RUM vs. other monitoring tools

RUM vs synthetic monitoring

Synthetic Monitoring creates synthetic interactions with your website to predict performance and monitor uptime. Because it uses scripts to predict behavior, it can’t account for the complex ways users navigate your apps—it will only test for what you ask it to. 

Real user monitoring, on the other hand, takes data from how real users are experiencing your app. RUM is a passive form of monitoring and sits in the background constantly analyzing how your application is performing for end users.

RUM vs Google Analytics

A common question about RUM is “Can’t I just use Google Analytics to find slow loading pages?”

Technically you can, but Google Analytics (GA) isn’t a competitor to RUM, and you’ll need to run both as part of your monitoring and analytics strategy. The main difference is that GA looks at where site visitors came from, and how effective marketing channels are in terms of traffic.
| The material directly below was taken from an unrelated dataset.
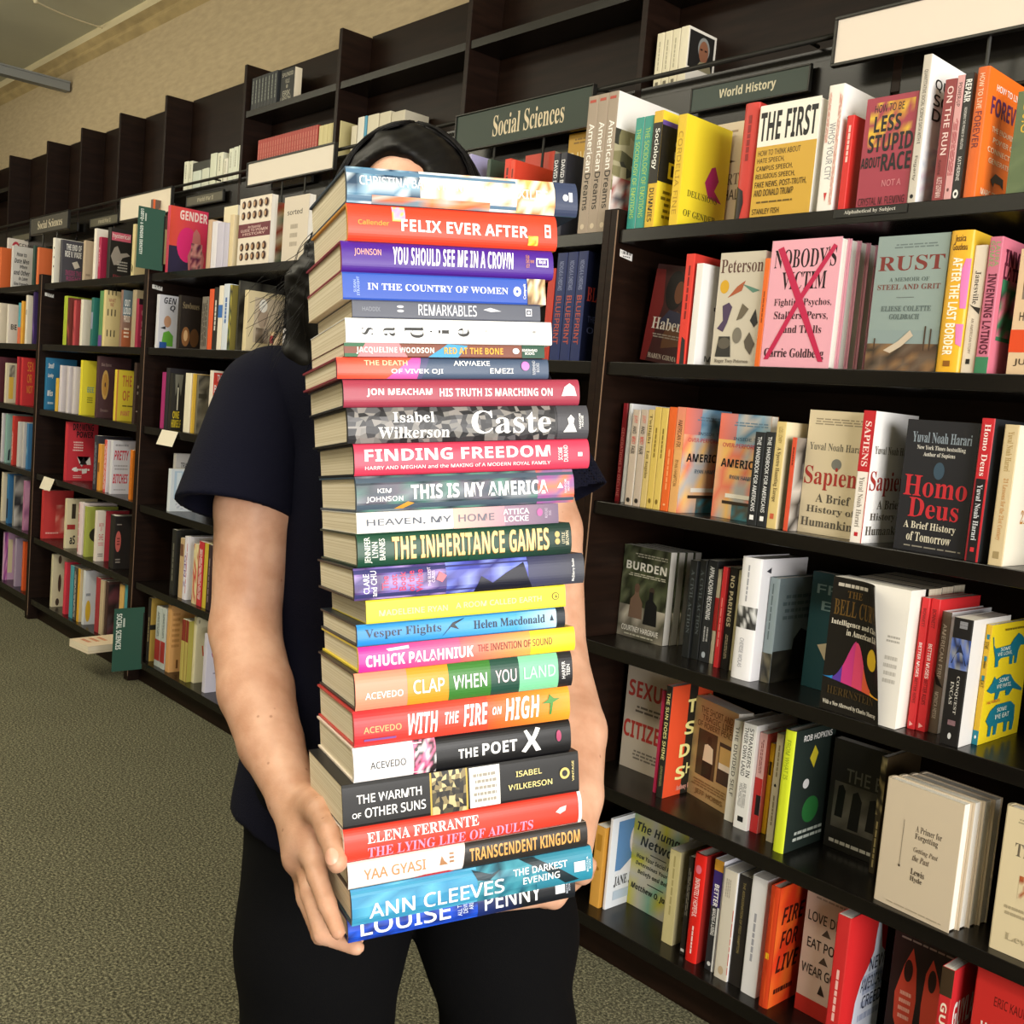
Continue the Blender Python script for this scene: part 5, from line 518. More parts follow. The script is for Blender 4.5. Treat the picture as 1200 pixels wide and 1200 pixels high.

RUM, on the other hand, is designed specifically for development teams to identify and solve problems within their control, for example, which assets are slowest.

A few more differences are:

  • GA uses sampled data for reporting purposes, which can show different results for large datasets
  • No code-level performance view. You can see that there is a slow loading page, but GA doesn’t tell you why
  • GA can’t give you any user identifiable information, unlike RUM, which allows you to reach out to frustrated users easily

Although both include browser, platform, and device data, RUM should be the choice for your development team.